-- BEGIN Stored data --
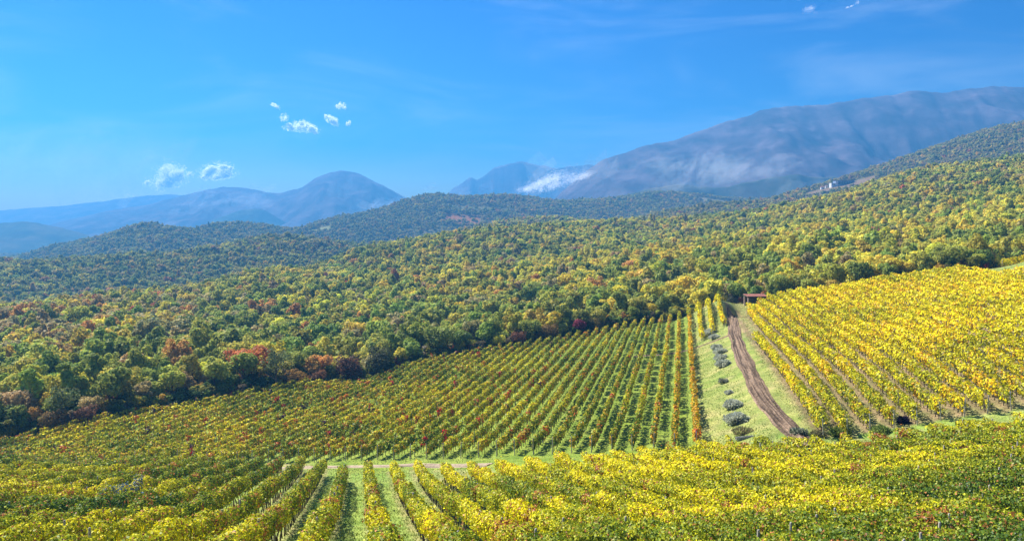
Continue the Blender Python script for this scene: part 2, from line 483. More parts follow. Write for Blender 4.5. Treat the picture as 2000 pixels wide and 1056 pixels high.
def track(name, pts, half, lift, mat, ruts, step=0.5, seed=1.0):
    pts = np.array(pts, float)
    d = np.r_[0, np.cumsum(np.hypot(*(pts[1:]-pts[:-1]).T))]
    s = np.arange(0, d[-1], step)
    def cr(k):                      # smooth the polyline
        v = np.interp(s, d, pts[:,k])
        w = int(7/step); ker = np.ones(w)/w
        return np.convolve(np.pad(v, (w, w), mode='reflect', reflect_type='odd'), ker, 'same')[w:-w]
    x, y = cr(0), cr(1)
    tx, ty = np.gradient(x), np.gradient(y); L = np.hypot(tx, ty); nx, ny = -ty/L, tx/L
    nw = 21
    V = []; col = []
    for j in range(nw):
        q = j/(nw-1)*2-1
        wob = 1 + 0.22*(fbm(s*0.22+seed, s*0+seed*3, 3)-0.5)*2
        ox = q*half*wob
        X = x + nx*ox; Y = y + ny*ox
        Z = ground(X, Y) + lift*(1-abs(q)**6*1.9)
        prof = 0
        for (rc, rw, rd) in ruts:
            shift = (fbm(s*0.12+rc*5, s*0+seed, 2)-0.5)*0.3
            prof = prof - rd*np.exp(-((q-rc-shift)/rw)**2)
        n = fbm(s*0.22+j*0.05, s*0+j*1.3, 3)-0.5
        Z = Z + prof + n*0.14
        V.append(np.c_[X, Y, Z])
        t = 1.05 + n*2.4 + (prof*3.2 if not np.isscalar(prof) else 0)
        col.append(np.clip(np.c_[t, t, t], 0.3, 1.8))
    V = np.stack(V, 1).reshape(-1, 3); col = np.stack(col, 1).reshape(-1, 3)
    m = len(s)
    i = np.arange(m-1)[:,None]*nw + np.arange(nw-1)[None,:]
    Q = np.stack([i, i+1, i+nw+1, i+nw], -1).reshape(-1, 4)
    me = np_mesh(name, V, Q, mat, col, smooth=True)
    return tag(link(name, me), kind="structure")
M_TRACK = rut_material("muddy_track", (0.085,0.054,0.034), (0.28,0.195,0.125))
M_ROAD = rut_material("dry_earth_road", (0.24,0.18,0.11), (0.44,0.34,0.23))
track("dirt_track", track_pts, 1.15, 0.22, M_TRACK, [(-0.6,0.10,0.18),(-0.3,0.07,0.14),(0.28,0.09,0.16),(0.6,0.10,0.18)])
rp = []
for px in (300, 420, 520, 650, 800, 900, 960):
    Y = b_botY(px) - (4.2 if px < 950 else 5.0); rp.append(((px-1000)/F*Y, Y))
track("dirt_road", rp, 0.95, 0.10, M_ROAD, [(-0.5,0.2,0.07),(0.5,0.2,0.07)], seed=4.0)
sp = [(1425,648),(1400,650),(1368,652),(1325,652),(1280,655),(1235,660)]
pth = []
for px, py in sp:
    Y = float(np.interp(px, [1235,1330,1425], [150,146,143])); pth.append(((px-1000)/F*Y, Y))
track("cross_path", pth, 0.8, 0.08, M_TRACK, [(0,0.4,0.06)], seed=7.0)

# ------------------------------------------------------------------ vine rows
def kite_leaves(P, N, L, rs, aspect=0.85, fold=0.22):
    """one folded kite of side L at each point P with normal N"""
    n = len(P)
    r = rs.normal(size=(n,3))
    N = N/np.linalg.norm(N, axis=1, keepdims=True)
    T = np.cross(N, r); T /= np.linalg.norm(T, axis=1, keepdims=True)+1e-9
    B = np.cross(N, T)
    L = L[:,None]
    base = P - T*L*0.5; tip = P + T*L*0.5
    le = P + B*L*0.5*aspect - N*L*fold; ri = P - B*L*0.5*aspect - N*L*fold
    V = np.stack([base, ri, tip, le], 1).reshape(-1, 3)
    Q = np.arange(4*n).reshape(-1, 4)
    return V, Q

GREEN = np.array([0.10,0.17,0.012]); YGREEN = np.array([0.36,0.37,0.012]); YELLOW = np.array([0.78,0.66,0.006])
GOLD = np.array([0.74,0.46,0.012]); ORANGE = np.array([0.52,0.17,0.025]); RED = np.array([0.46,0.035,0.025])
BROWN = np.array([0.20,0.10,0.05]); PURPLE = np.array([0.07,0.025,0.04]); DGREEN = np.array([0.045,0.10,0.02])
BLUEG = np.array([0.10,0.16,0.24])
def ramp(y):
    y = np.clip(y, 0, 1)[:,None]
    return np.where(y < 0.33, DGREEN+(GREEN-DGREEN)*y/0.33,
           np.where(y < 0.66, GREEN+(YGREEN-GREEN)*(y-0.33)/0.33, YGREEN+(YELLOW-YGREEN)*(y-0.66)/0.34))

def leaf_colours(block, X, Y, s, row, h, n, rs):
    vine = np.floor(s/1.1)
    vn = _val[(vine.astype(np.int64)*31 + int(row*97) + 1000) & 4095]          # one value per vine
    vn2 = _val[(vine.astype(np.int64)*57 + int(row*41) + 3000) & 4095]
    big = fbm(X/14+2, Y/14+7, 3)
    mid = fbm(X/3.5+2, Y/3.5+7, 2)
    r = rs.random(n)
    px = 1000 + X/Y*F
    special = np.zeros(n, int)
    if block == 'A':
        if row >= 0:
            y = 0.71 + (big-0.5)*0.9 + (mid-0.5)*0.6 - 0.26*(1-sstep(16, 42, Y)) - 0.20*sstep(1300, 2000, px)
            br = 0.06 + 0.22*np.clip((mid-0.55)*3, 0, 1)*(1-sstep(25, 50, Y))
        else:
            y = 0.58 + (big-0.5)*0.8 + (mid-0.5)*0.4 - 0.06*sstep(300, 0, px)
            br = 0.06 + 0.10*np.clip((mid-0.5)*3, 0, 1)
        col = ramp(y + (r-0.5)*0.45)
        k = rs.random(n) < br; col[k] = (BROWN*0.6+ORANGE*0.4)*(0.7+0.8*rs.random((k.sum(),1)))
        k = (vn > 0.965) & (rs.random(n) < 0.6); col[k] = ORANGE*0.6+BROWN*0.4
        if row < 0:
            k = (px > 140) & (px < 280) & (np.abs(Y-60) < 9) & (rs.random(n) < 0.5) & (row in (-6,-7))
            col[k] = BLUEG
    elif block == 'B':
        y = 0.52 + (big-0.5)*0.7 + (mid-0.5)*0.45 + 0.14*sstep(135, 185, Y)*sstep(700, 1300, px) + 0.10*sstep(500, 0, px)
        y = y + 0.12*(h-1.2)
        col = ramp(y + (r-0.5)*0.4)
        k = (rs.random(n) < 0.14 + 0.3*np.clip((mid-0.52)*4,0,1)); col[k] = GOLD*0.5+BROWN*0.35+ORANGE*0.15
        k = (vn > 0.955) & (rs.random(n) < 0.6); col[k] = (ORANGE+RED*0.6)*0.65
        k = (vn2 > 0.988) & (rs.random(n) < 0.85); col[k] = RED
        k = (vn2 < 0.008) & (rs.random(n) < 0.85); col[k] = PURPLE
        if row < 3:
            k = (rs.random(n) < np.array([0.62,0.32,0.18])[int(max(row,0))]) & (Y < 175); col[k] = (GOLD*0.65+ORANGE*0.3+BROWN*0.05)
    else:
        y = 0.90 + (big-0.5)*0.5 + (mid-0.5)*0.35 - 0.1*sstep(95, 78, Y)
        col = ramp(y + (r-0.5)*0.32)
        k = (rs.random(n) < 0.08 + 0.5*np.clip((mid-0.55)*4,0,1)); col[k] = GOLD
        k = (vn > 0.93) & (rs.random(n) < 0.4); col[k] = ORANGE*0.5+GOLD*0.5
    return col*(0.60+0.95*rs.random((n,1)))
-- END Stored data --
● **Exercise instructions**: Return to the listing above and set it down exactly, leaving out its pictures.

● **Response to this task**:
Continue the Blender Python script for this scene: part 2, from line 483. More parts follow. Write for Blender 4.5. Treat the picture as 2000 pixels wide and 1056 pixels high.
def track(name, pts, half, lift, mat, ruts, step=0.5, seed=1.0):
    pts = np.array(pts, float)
    d = np.r_[0, np.cumsum(np.hypot(*(pts[1:]-pts[:-1]).T))]
    s = np.arange(0, d[-1], step)
    def cr(k):                      # smooth the polyline
        v = np.interp(s, d, pts[:,k])
        w = int(7/step); ker = np.ones(w)/w
        return np.convolve(np.pad(v, (w, w), mode='reflect', reflect_type='odd'), ker, 'same')[w:-w]
    x, y = cr(0), cr(1)
    tx, ty = np.gradient(x), np.gradient(y); L = np.hypot(tx, ty); nx, ny = -ty/L, tx/L
    nw = 21
    V = []; col = []
    for j in range(nw):
        q = j/(nw-1)*2-1
        wob = 1 + 0.22*(fbm(s*0.22+seed, s*0+seed*3, 3)-0.5)*2
        ox = q*half*wob
        X = x + nx*ox; Y = y + ny*ox
        Z = ground(X, Y) + lift*(1-abs(q)**6*1.9)
        prof = 0
        for (rc, rw, rd) in ruts:
            shift = (fbm(s*0.12+rc*5, s*0+seed, 2)-0.5)*0.3
            prof = prof - rd*np.exp(-((q-rc-shift)/rw)**2)
        n = fbm(s*0.22+j*0.05, s*0+j*1.3, 3)-0.5
        Z = Z + prof + n*0.14
        V.append(np.c_[X, Y, Z])
        t = 1.05 + n*2.4 + (prof*3.2 if not np.isscalar(prof) else 0)
        col.append(np.clip(np.c_[t, t, t], 0.3, 1.8))
    V = np.stack(V, 1).reshape(-1, 3); col = np.stack(col, 1).reshape(-1, 3)
    m = len(s)
    i = np.arange(m-1)[:,None]*nw + np.arange(nw-1)[None,:]
    Q = np.stack([i, i+1, i+nw+1, i+nw], -1).reshape(-1, 4)
    me = np_mesh(name, V, Q, mat, col, smooth=True)
    return tag(link(name, me), kind="structure")
M_TRACK = rut_material("muddy_track", (0.085,0.054,0.034), (0.28,0.195,0.125))
M_ROAD = rut_material("dry_earth_road", (0.24,0.18,0.11), (0.44,0.34,0.23))
track("dirt_track", track_pts, 1.15, 0.22, M_TRACK, [(-0.6,0.10,0.18),(-0.3,0.07,0.14),(0.28,0.09,0.16),(0.6,0.10,0.18)])
rp = []
for px in (300, 420, 520, 650, 800, 900, 960):
    Y = b_botY(px) - (4.2 if px < 950 else 5.0); rp.append(((px-1000)/F*Y, Y))
track("dirt_road", rp, 0.95, 0.10, M_ROAD, [(-0.5,0.2,0.07),(0.5,0.2,0.07)], seed=4.0)
sp = [(1425,648),(1400,650),(1368,652),(1325,652),(1280,655),(1235,660)]
pth = []
for px, py in sp:
    Y = float(np.interp(px, [1235,1330,1425], [150,146,143])); pth.append(((px-1000)/F*Y, Y))
track("cross_path", pth, 0.8, 0.08, M_TRACK, [(0,0.4,0.06)], seed=7.0)

# ------------------------------------------------------------------ vine rows
def kite_leaves(P, N, L, rs, aspect=0.85, fold=0.22):
    """one folded kite of side L at each point P with normal N"""
    n = len(P)
    r = rs.normal(size=(n,3))
    N = N/np.linalg.norm(N, axis=1, keepdims=True)
    T = np.cross(N, r); T /= np.linalg.norm(T, axis=1, keepdims=True)+1e-9
    B = np.cross(N, T)
    L = L[:,None]
    base = P - T*L*0.5; tip = P + T*L*0.5
    le = P + B*L*0.5*aspect - N*L*fold; ri = P - B*L*0.5*aspect - N*L*fold
    V = np.stack([base, ri, tip, le], 1).reshape(-1, 3)
    Q = np.arange(4*n).reshape(-1, 4)
    return V, Q

GREEN = np.array([0.10,0.17,0.012]); YGREEN = np.array([0.36,0.37,0.012]); YELLOW = np.array([0.78,0.66,0.006])
GOLD = np.array([0.74,0.46,0.012]); ORANGE = np.array([0.52,0.17,0.025]); RED = np.array([0.46,0.035,0.025])
BROWN = np.array([0.20,0.10,0.05]); PURPLE = np.array([0.07,0.025,0.04]); DGREEN = np.array([0.045,0.10,0.02])
BLUEG = np.array([0.10,0.16,0.24])
def ramp(y):
    y = np.clip(y, 0, 1)[:,None]
    return np.where(y < 0.33, DGREEN+(GREEN-DGREEN)*y/0.33,
           np.where(y < 0.66, GREEN+(YGREEN-GREEN)*(y-0.33)/0.33, YGREEN+(YELLOW-YGREEN)*(y-0.66)/0.34))

def leaf_colours(block, X, Y, s, row, h, n, rs):
    vine = np.floor(s/1.1)
    vn = _val[(vine.astype(np.int64)*31 + int(row*97) + 1000) & 4095]          # one value per vine
    vn2 = _val[(vine.astype(np.int64)*57 + int(row*41) + 3000) & 4095]
    big = fbm(X/14+2, Y/14+7, 3)
    mid = fbm(X/3.5+2, Y/3.5+7, 2)
    r = rs.random(n)
    px = 1000 + X/Y*F
    special = np.zeros(n, int)
    if block == 'A':
        if row >= 0:
            y = 0.71 + (big-0.5)*0.9 + (mid-0.5)*0.6 - 0.26*(1-sstep(16, 42, Y)) - 0.20*sstep(1300, 2000, px)
            br = 0.06 + 0.22*np.clip((mid-0.55)*3, 0, 1)*(1-sstep(25, 50, Y))
        else:
            y = 0.58 + (big-0.5)*0.8 + (mid-0.5)*0.4 - 0.06*sstep(300, 0, px)
            br = 0.06 + 0.10*np.clip((mid-0.5)*3, 0, 1)
        col = ramp(y + (r-0.5)*0.45)
        k = rs.random(n) < br; col[k] = (BROWN*0.6+ORANGE*0.4)*(0.7+0.8*rs.random((k.sum(),1)))
        k = (vn > 0.965) & (rs.random(n) < 0.6); col[k] = ORANGE*0.6+BROWN*0.4
        if row < 0:
            k = (px > 140) & (px < 280) & (np.abs(Y-60) < 9) & (rs.random(n) < 0.5) & (row in (-6,-7))
            col[k] = BLUEG
    elif block == 'B':
        y = 0.52 + (big-0.5)*0.7 + (mid-0.5)*0.45 + 0.14*sstep(135, 185, Y)*sstep(700, 1300, px) + 0.10*sstep(500, 0, px)
        y = y + 0.12*(h-1.2)
        col = ramp(y + (r-0.5)*0.4)
        k = (rs.random(n) < 0.14 + 0.3*np.clip((mid-0.52)*4,0,1)); col[k] = GOLD*0.5+BROWN*0.35+ORANGE*0.15
        k = (vn > 0.955) & (rs.random(n) < 0.6); col[k] = (ORANGE+RED*0.6)*0.65
        k = (vn2 > 0.988) & (rs.random(n) < 0.85); col[k] = RED
        k = (vn2 < 0.008) & (rs.random(n) < 0.85); col[k] = PURPLE
        if row < 3:
            k = (rs.random(n) < np.array([0.62,0.32,0.18])[int(max(row,0))]) & (Y < 175); col[k] = (GOLD*0.65+ORANGE*0.3+BROWN*0.05)
    else:
        y = 0.90 + (big-0.5)*0.5 + (mid-0.5)*0.35 - 0.1*sstep(95, 78, Y)
        col = ramp(y + (r-0.5)*0.32)
        k = (rs.random(n) < 0.08 + 0.5*np.clip((mid-0.55)*4,0,1)); col[k] = GOLD
        k = (vn > 0.93) & (rs.random(n) < 0.4); col[k] = ORANGE*0.5+GOLD*0.5
    return col*(0.60+0.95*rs.random((n,1)))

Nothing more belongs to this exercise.